- [Aim]: List each line of the data that holds the string "scene", please.

- [Dataset content]:
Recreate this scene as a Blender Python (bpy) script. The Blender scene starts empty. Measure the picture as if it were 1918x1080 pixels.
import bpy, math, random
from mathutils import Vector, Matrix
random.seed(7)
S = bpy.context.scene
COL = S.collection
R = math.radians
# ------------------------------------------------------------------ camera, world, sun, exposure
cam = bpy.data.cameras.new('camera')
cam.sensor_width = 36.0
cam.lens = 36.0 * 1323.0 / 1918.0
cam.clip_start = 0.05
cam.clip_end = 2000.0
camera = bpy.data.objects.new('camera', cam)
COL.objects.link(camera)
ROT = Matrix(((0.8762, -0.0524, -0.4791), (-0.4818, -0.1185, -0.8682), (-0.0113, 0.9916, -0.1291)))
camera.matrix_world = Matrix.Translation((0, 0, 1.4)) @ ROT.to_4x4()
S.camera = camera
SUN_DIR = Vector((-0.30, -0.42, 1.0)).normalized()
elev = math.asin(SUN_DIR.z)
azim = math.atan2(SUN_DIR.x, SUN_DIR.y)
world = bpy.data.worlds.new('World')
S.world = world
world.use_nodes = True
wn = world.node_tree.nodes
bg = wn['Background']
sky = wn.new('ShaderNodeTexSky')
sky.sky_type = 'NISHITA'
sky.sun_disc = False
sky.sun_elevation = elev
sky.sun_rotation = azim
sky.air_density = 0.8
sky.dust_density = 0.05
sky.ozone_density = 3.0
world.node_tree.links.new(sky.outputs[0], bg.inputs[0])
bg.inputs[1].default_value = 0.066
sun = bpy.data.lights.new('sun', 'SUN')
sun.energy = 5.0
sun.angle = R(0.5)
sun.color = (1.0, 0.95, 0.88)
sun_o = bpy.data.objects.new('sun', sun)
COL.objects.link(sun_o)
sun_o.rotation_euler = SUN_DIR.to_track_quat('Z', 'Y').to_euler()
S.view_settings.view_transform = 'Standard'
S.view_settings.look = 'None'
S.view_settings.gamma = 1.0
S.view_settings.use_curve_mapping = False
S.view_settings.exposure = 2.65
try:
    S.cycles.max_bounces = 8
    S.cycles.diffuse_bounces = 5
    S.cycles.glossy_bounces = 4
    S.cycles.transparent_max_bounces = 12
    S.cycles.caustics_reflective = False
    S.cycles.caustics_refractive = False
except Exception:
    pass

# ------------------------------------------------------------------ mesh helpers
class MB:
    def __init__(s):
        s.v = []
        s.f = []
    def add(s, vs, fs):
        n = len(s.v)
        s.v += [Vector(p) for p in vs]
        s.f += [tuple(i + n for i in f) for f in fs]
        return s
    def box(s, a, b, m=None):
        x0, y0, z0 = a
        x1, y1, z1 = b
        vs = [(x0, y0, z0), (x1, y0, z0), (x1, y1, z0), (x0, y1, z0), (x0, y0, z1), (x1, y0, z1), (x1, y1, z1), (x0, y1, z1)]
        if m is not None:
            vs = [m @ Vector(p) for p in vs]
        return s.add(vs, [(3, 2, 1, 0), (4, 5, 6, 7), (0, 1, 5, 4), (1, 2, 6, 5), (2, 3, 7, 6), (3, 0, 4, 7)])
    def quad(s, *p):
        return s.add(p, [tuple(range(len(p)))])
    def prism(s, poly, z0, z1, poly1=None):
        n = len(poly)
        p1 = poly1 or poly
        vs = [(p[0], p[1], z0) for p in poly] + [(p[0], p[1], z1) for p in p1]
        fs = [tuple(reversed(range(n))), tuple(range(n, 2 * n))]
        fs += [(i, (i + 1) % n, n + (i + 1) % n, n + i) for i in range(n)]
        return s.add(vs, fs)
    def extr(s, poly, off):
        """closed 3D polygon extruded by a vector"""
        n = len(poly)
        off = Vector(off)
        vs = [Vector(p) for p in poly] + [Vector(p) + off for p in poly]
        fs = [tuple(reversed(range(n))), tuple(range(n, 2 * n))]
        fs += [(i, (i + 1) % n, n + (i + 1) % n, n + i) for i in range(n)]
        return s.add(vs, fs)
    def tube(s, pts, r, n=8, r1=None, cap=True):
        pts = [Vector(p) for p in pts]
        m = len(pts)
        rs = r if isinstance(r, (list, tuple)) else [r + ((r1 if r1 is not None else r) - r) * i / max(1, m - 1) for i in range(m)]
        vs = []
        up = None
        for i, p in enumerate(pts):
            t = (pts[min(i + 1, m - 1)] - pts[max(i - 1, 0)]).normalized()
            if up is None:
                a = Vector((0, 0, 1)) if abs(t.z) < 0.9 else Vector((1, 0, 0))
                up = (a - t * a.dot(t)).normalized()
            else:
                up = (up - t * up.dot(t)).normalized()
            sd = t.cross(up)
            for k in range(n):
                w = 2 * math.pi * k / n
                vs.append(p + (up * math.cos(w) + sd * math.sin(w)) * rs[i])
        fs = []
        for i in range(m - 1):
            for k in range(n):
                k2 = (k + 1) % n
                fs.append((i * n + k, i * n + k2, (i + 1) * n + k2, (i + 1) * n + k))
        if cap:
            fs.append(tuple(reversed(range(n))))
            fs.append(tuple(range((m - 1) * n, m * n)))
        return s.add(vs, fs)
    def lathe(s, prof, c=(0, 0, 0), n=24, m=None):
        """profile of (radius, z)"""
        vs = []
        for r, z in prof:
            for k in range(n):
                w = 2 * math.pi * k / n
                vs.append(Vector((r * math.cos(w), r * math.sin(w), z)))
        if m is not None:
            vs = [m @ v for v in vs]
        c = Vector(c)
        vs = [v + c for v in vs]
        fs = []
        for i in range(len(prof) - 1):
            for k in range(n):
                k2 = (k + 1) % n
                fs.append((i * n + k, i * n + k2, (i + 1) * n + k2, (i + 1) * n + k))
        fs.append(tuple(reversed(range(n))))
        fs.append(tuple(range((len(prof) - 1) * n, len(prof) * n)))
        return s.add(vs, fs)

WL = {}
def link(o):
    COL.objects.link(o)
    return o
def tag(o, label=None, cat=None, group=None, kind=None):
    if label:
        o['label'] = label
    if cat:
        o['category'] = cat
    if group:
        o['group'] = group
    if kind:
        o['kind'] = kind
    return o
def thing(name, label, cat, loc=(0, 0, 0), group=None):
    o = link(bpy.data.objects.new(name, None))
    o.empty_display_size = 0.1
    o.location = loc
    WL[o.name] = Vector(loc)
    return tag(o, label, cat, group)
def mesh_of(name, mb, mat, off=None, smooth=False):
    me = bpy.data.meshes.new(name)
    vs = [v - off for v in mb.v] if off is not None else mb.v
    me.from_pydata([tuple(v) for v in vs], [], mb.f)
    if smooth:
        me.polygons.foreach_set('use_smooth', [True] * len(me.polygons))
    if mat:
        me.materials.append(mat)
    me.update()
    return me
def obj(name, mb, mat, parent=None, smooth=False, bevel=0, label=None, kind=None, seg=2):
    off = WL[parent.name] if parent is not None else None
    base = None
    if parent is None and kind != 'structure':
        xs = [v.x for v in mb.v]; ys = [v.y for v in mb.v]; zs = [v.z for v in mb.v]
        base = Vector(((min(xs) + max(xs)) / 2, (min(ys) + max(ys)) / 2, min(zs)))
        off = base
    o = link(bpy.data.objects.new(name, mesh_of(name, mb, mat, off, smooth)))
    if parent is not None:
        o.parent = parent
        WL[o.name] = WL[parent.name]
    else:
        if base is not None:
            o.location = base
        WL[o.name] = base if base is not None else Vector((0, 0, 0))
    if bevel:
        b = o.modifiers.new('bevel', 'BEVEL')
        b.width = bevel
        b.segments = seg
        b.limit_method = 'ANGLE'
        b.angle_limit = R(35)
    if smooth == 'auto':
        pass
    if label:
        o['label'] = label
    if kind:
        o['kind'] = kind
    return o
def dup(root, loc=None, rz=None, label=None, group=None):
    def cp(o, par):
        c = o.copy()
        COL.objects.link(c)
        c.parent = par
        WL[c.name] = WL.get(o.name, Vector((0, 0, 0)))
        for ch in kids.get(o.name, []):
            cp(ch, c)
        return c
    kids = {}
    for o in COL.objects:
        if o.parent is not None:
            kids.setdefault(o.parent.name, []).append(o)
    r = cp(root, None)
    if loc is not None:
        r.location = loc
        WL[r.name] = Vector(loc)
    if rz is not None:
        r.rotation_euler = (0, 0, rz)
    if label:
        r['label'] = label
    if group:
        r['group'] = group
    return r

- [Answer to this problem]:
Recreate this scene as a Blender Python (bpy) script. The Blender scene starts empty. Measure the picture as if it were 1918x1080 pixels.
S = bpy.context.scene